• _WORK REQUIRED_
Only the lines from the start of the data below through the line that contains "vs.view_transform = 'Standard';" are to be copied, exactly and without pictures.

##########

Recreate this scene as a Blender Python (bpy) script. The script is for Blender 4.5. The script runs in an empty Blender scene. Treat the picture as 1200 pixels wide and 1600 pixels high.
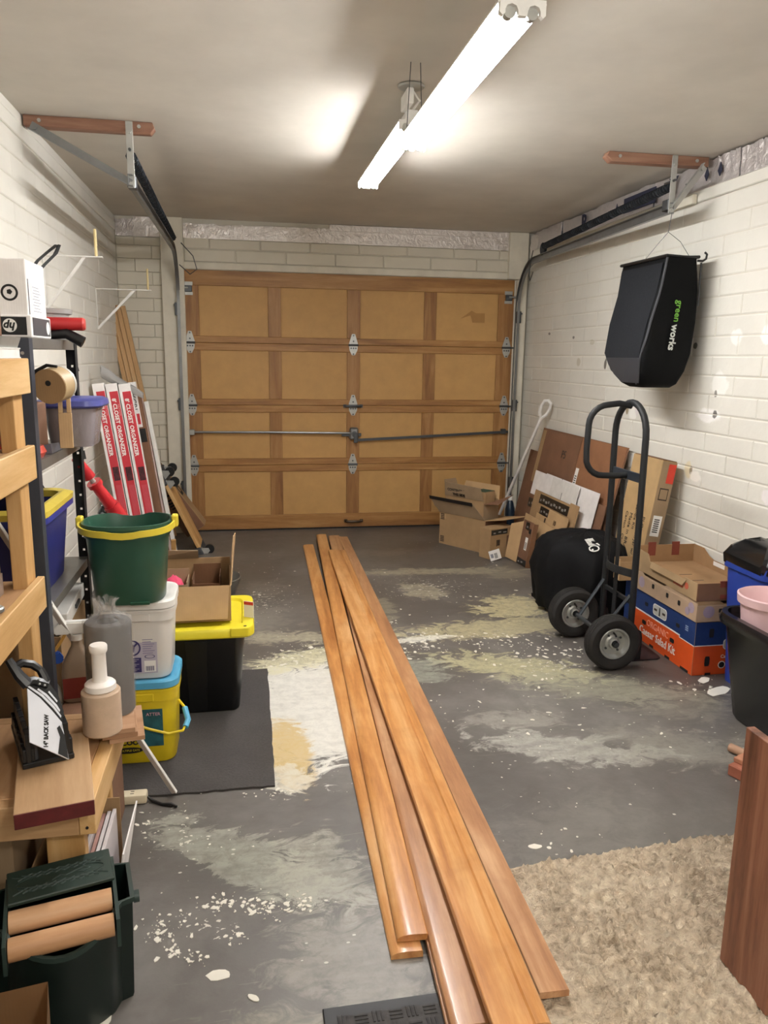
import bpy, bmesh, math, random
import numpy as np
from mathutils import Vector, Matrix, Euler
random.seed(7)
PI = math.pi
C = bpy.context.scene.collection

# ------------------------------------------------------------------ camera
YAW, PITCH, ROLL, FPX, CAMH = 0.18, 0.1977, 0.0146, 1206.0, 1.4924
_f = Vector((math.sin(YAW)*math.cos(PITCH), math.cos(YAW)*math.cos(PITCH), -math.sin(PITCH)))
_r0 = Vector((math.cos(YAW), -math.sin(YAW), 0)); _u0 = _r0.cross(_f)
_r = math.cos(ROLL)*_r0 + math.sin(ROLL)*_u0
_u = -math.sin(ROLL)*_r0 + math.cos(ROLL)*_u0
cd = bpy.data.cameras.new('camera'); cam = bpy.data.objects.new('camera', cd); C.objects.link(cam)
cam.matrix_world = Matrix(((_r.x, _u.x, -_f.x, 0), (_r.y, _u.y, -_f.y, 0), (_r.z, _u.z, -_f.z, CAMH), (0, 0, 0, 1)))
cd.sensor_fit = 'VERTICAL'; cd.sensor_height = 24.0; cd.sensor_width = 18.0
cd.lens = FPX/1600*24.0; cd.clip_start = 0.02; cd.clip_end = 100
bpy.context.scene.camera = cam

def at(px, py, **k):
    """the point of the room seen at a pixel of the survey photograph, on a plane x=, y= or z="""
    (a, v), = k.items(); i = 'xyz'.index(a)
    q = _f + _r*((px-600)/FPX) - _u*((py-800)/FPX)
    o = Vector((0, 0, CAMH)); return o + q*((v-o[i])/q[i])

# ------------------------------------------------------------------ world, exposure, room lamps behind
w = bpy.data.worlds.new('world'); bpy.context.scene.world = w; w.use_nodes = True
w.node_tree.nodes['Background'].inputs[0].default_value = (0.9, 0.93, 1.0, 1)
w.node_tree.nodes['Background'].inputs[1].default_value = 0.02
vs = bpy.context.scene.view_settings
vs.view_transform = 'Standard'; vs.look = 'None'; vs.exposure = 0.58; vs.gamma = 1.0; vs.use_curve_mapping = False
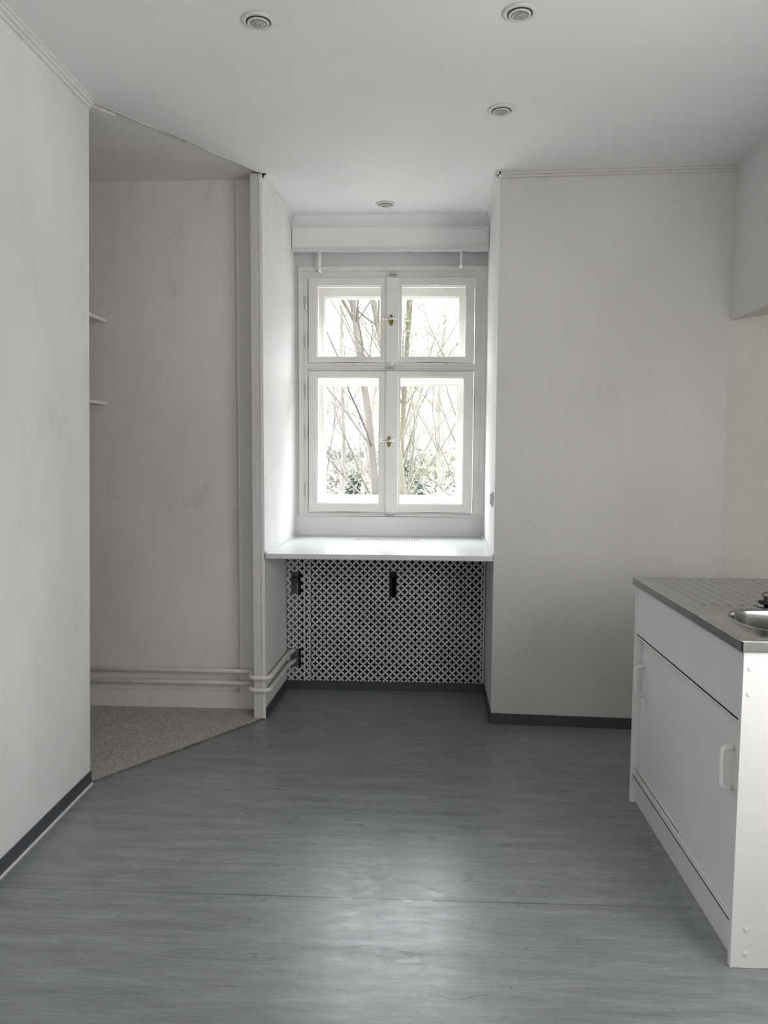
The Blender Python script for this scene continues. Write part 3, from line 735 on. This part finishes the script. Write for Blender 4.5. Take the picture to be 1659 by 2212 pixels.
def house(label, px, pyr, Y, w, roofm):
    b = P(px, 1070, Y=Y); rz = P(px, pyr, Y=Y).z; ez = rz-1.8; x = b.x
    root = tag(empty('house', (x, Y+4, GZ)), label, 'house', 'houses far beyond the trees')
    obj('walls', box(B(), (x-w/2, Y, GZ), (x+w/2, Y+8, ez)), 'render', root)
    bm = B()
    q = [(Y-.4, ez), (Y+4, rz), (Y+8.4, ez)]
    a = [bm.verts.new((x-w/2-.3, *c)) for c in q]; c_ = [bm.verts.new((x+w/2+.3, *c)) for c in q]
    bm.faces.new(a); bm.faces.new(c_)
    for k in range(3): l = (k+1) % 3; bm.faces.new((a[k], a[l], c_[l], c_[k]))
    obj('roof', bm, roofm, root)
    n_ = int(w/2)
    for k in range(n_):
        xx = x-w/2+(k+.5)*w/n_
        obj('window', box(B(), (xx-.45, Y-.05, ez-1.7), (xx+.45, Y-.01, ez-.5)), 'hglass', root)
house('far house with red roof low in the lower left pane', 800, 1022, 50, 4.6, 'roof')
house('far house with teal roof low in the lower right pane', 968, 1020, 62, 5, 'roof2')
house('far house with red roof behind the bushy conifer', 905, 1010, 80, 6, 'roof')

# ------------------------------------------------------------------ light
w = bpy.data.worlds.new('overcast_sky'); SC.world = w; w.use_nodes = True
nt = w.node_tree; bg = nt.nodes['Background']; bg.inputs['Color'].default_value = (.95, .97, 1, 1)
tc = nt.nodes.new('ShaderNodeTexCoord'); sp = nt.nodes.new('ShaderNodeSeparateXYZ'); nt.links.new(tc.outputs['Generated'], sp.inputs[0])
mr = nt.nodes.new('ShaderNodeMapRange'); mr.interpolation_type = 'SMOOTHSTEP'
mr.inputs['From Min'].default_value = .10; mr.inputs['From Max'].default_value = .46
mr.inputs['To Min'].default_value = 1.9; mr.inputs['To Max'].default_value = 23
nt.links.new(sp.outputs[2], mr.inputs['Value']); nt.links.new(mr.outputs[0], bg.inputs['Strength'])
def area(name, loc, rot, sx, sy, e, col=(1, 1, 1), portal=False):
    l = bpy.data.lights.new(name, 'AREA'); l.shape = 'RECTANGLE'; l.size = sx; l.size_y = sy; l.energy = e; l.color = col
    if portal: l.cycles.is_portal = True
    o = bpy.data.objects.new(name, l); COL.objects.link(o); o.location = loc; o.rotation_euler = rot
    return o
area('window_portal', ((OX0+OX1)/2, YO+.02, (OZ0+OZ1)/2), (R(-90), 0, 0), OX1-OX0, OZ1-OZ0, 1, portal=True)
area('rear_window_light', (.1, YR+.12, 1.5), (R(105), 0, 0), 2.2, 1.6, 19, (1, .985, .975))
area('side_opening_light', (RX+.0, 1.2, 1.45), (R(90), 0, R(66)), 1.2, 1.0, 28, (1, .985, .975))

##########

• _FINISHED ANSWER_
Recreate this scene as a Blender Python (bpy) script. The script is for Blender 4.5. The script runs in an empty Blender scene. Treat the picture as 1200 pixels wide and 1600 pixels high.
import bpy, bmesh, math, random
import numpy as np
from mathutils import Vector, Matrix, Euler
random.seed(7)
PI = math.pi
C = bpy.context.scene.collection

# ------------------------------------------------------------------ camera
YAW, PITCH, ROLL, FPX, CAMH = 0.18, 0.1977, 0.0146, 1206.0, 1.4924
_f = Vector((math.sin(YAW)*math.cos(PITCH), math.cos(YAW)*math.cos(PITCH), -math.sin(PITCH)))
_r0 = Vector((math.cos(YAW), -math.sin(YAW), 0)); _u0 = _r0.cross(_f)
_r = math.cos(ROLL)*_r0 + math.sin(ROLL)*_u0
_u = -math.sin(ROLL)*_r0 + math.cos(ROLL)*_u0
cd = bpy.data.cameras.new('camera'); cam = bpy.data.objects.new('camera', cd); C.objects.link(cam)
cam.matrix_world = Matrix(((_r.x, _u.x, -_f.x, 0), (_r.y, _u.y, -_f.y, 0), (_r.z, _u.z, -_f.z, CAMH), (0, 0, 0, 1)))
cd.sensor_fit = 'VERTICAL'; cd.sensor_height = 24.0; cd.sensor_width = 18.0
cd.lens = FPX/1600*24.0; cd.clip_start = 0.02; cd.clip_end = 100
bpy.context.scene.camera = cam

def at(px, py, **k):
    """the point of the room seen at a pixel of the survey photograph, on a plane x=, y= or z="""
    (a, v), = k.items(); i = 'xyz'.index(a)
    q = _f + _r*((px-600)/FPX) - _u*((py-800)/FPX)
    o = Vector((0, 0, CAMH)); return o + q*((v-o[i])/q[i])

# ------------------------------------------------------------------ world, exposure, room lamps behind
w = bpy.data.worlds.new('world'); bpy.context.scene.world = w; w.use_nodes = True
w.node_tree.nodes['Background'].inputs[0].default_value = (0.9, 0.93, 1.0, 1)
w.node_tree.nodes['Background'].inputs[1].default_value = 0.02
vs = bpy.context.scene.view_settings
vs.view_transform = 'Standard'; vs.look = 'None'; vs.exposure = 0.58; vs.gamma = 1.0; vs.use_curve_mapping = False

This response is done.